I concur heartily with the recommendation of the Conservatory Faculty Council.

 

[Signed: David Boe]

David Boe, Dean

May 29, 1979

[1] Oberlin’s African-American Community and Student Development Program, 32-34.

[2] Walker-Slocum was married to Henry Chester Slocum (1924-1980). They met when she came to teach at Tougaloo College in Mississippi. It was illegal for interracial couples to get married in Mississippi at the time, so they went to New York City. Their relationship invited much scrutiny from their friends and families. Slocum worked as the Vice President with Equitable Life Assurance Society (Molly Kavanaugh, “Oberlin grad shares her memoir,” The Bowling Green News, Source, accessed 15 July 2016).

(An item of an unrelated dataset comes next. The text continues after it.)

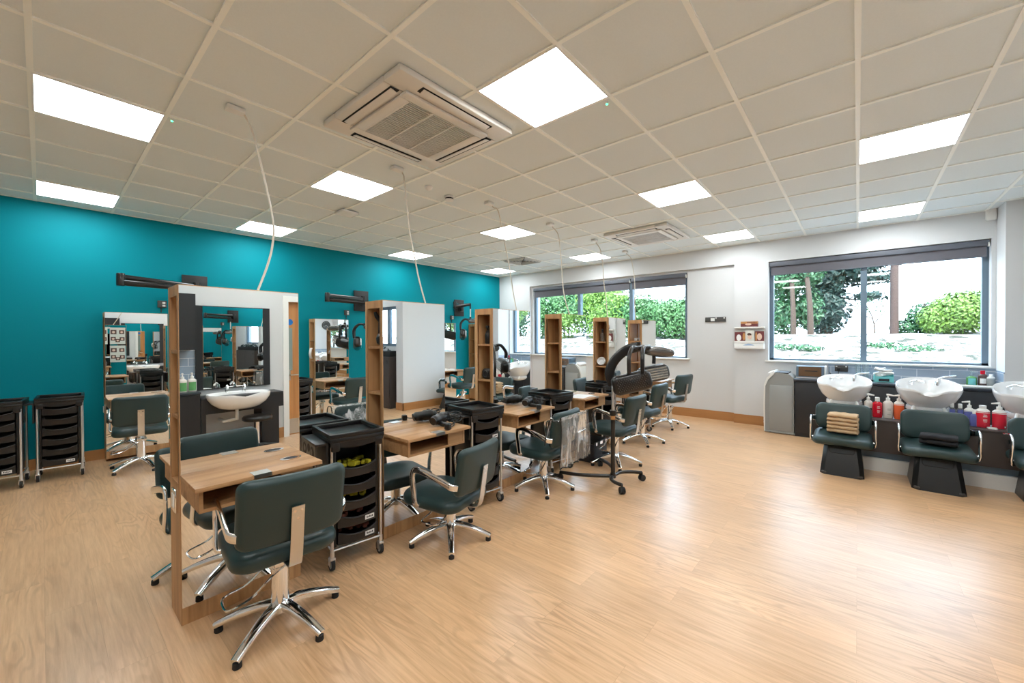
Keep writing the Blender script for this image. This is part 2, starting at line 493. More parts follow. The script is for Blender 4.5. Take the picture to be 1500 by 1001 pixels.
# ------------------------------------------------------------------ camera
yaw, pit, rol = 0.7083120440065345, -0.008955785481381394, -0.004169962969206772
EYE = 1.44
Fv = Vector((math.cos(yaw)*math.cos(pit), math.sin(yaw)*math.cos(pit), math.sin(pit)))
R0 = Vector((math.sin(yaw), -math.cos(yaw), 0)); U0 = R0.cross(Fv)
Rv = R0*math.cos(rol)+U0*math.sin(rol); Uv = U0*math.cos(rol)-R0*math.sin(rol)
cam = bpy.data.cameras.new('camera'); co = bpy.data.objects.new('camera', cam); col.objects.link(co)
cam.sensor_width = 36; cam.sensor_fit = 'HORIZONTAL'; cam.lens = 591.114/1500*36; cam.clip_start = 0.05; cam.clip_end = 400
mt = Matrix.Identity(4)
for i in range(3):
    mt[i][0] = Rv[i]; mt[i][1] = Uv[i]; mt[i][2] = -Fv[i]
mt[0][3], mt[1][3], mt[2][3] = 0, 0, EYE
co.matrix_world = mt
scene.camera = co
# ------------------------------------------------------------------ room shell
CEIL = 2.9865
YT = 6.92          # teal wall
XW = 7.60          # window wall
XR = 7.67          # recessed bay round the long window
XL = -2.6
YN = -1.25         # wall with the basin and the door
YN2 = -1.72        # wall beyond the opening
def sbox(name, mat, *b, parent=None, bev=0):
    o = MB().box(*b, bev=bev).build(name, M[mat] if isinstance(mat, str) else mat, parent)
    return struct(o)
def lshape(name, mat, z0, z1):
    return struct(MB().box(XL, 7.95, -1.95, YT+.2, z0, z1).box(3.38, 5.05, -5.0, -1.95, z0, z1).build(name, M[mat]))
lshape('floor', 'floor', -.06, 0)
ceiling = lshape('ceiling', 'tile_ceiling', CEIL, CEIL+.12)
g = MB()
i = -5
while .574+.6*i < XW:
    x = .574+.6*i
    if x > XL: g.box(x-.013, x+.013, -5 if 3.5 < x < 4.9 else -1.5, YT, CEIL-.009, CEIL+.002)
    i += 1
j = -8
while .003+.6*j < YT:
    y = .003+.6*j
    if y > -5: g.box(XL if y > -1.5 else 3.5, XW if y > -1.5 else 4.9, y-.013, y+.013, CEIL-.0088, CEIL+.002)
    j += 1
for b in ((XL, XW, YT-.024, YT), (XW-.024, XW, -1.25, YT)):
    g.box(*b, CEIL-.007, CEIL+.002)
struct(g.build('ceiling_grid', M['tee'], ceiling))
sbox('wall_teal', 'teal_wall', XL, 7.95, YT, YT+.2, 0, CEIL+.1)
sbox('wall_left', 'white_wall', XL-.2, XL, -5, YT+.2, 0, CEIL+.1)
# window wall: one mesh with two openings and the shallow recess
LY0, LY1, LZ0, LZ1 = 2.36, 5.90, 1.05, 2.62
RY0, RY1, RZ0, RZ1 = -1.245, 1.09, 1.06, 2.64
w = MB()
XO = 7.95
w.box(XW, XO, 5.95, YT, 0, CEIL+.1)                      # far end
w.box(XW, XO, 1.58, 5.95, 2.66, CEIL+.1)                 # over the recess
w.box(XR, XO, 1.58, 5.95, 0, LZ0)
w.box(XR, XO, LY1, 5.95, LZ0, 2.66); w.box(XR, XO, LY0, LY1, LZ1, 2.66)
w.box(XR, XO, 1.58, LY0, LZ0, 2.66)
w.box(XW, XO, RY1, 1.58, 0, CEIL+.1)
w.box(XW, XO, RY0, RY1, 0, RZ0); w.box(XW, XO, RY0, RY1, RZ1, CEIL+.1)
w.box(XW, XO, -1.30, RY0, 0, CEIL+.1)
struct(w.build('wall_window', M['white_wall']))
sbox('wall_return', 'white_wall', 7.20, XO, -1.95, -1.285, 0, CEIL+.1)
sbox('wall_near_wash', 'white_wall', 4.67, 7.20, -1.95, YN2, 0, CEIL+.1)
# wall with the basin, with a door opening
DX0, DX1, DZ = 2.36, 3.20, 2.02
w = MB()
w.box(XL, DX0, -1.42, YN, 0, CEIL+.1); w.box(DX0, DX1, -1.42, YN, DZ, CEIL+.1); w.box(DX1, 3.55, -1.42, YN, 0, CEIL+.1)
struct(w.build('wall_near', M['white_wall']))
sbox('wall_lobby_side', 'white_wall', 3.38, 3.55, -5, -1.42, 0, CEIL+.1)
sbox('wall_lobby_back', 'white_wall', 3.2, 5.05, -5.2, -5.0, 0, CEIL+.1)
w = MB()
w.box(4.85, 5.05, -5, -1.95, 0, 1.27); w.box(4.85, 5.05, -5, -1.95, 2.12, CEIL+.1)
w.box(4.85, 5.05, -2.10, -1.95, 1.27, 2.12); w.box(4.85, 5.05, -5, -3.7, 1.27, 2.12)
struct(w.build('wall_lobby_window', M['white_wall']))
wl = struct(MB().box(4.90, 4.96, -3.7, -3.64, 1.27, 2.12).box(4.90, 4.96, -2.16, -2.10, 1.27, 2.12).box(4.90, 4.96, -3.64, -2.16, 1.27, 1.33).box(4.90, 4.96, -3.64, -2.16, 2.06, 2.12).box(4.90, 4.96, -2.62, -2.54, 1.3, 2.1).build('window_3', M['blue_grey_frame']))
struct(MB().box(4.925, 4.931, -3.66, -2.14, 1.31, 2.08).build('glass_pane', M['glass'], wl))
# skirting
sbox('baseboard_teal', 'oak_skirt_x', XL, XW, YT-.016, YT, 0, .12)
b = MB().box(XW-.016, XW, 5.95, YT, 0, .15).box(XR-.016, XR, 1.58, 5.95, 0, .15).box(XW-.016, XR, 1.564, 1.58, 0, .15).box(XW-.016, XW, RY0, 1.58, 0, .15)
struct(b.build('baseboard_window', M['oak_skirt']))
b = MB().box(4.67-.016, 7.2, YN2, YN2+.016, 0, .15).box(4.67-.016, 4.67, -1.95, YN2+.016, 0, .15)
struct(b.build('baseboard_near', M['oak_skirt_x']))
b = MB().box(2.16, 2.30, YN, YN+.016, 0, .15).box(3.27, 3.55, YN, YN+.016, 0, .15).box(XL, .55, YN, YN+.016, 0, .15)
struct(b.build('baseboard_basin', M['oak_skirt_x']))
sbox('baseboard_left', 'oak_skirt', XL, XL+.016, YN, YT, 0, .15)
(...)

[3] Walker-Slocum attended Oberlin because it was the only college where, as a Black woman, she could earn a Bachelor of Music. She recalled there were very few black students, even fewer of whom were women. The segregation of black and white students in dormitories and the separation of male and female students was difficult for her.  At Oberlin, Walker Slocum majored in piano with a minor in organ (Frances Walker-Slocum, A Miraculous Life (Bloomington, Indiana: AuthorHouse, 2006).

[4] Barber-Scotia College was founded in 1867 as an institution for Black women. The college became a four-year institution just before Walker-Slocum taught there and amended their charter to admit qualified students regardless of race or sex shortly after she left (Barber-Scotia College, Source, accessed 15 July 2016).

[5] Receiving its charter in 1854, Lincoln University was the first historically Black college in the United States to grant degrees (Lincoln University, Source, accessed 15 July 2016).

[6] Town Hall is a performance venue in New York City established by the suffragist group, The League for Political Education (The Town Hall, Source, accessed 15 July 2016).

[7] See Document 1 for Donal Henahan’s Bicentennial Program review in The New York Times.

[8] Pi Kappa Lambda is dedicated to honoring the highest achievements of music in education (Phi Kappa Lambda, accessed 28 July 2016, Source).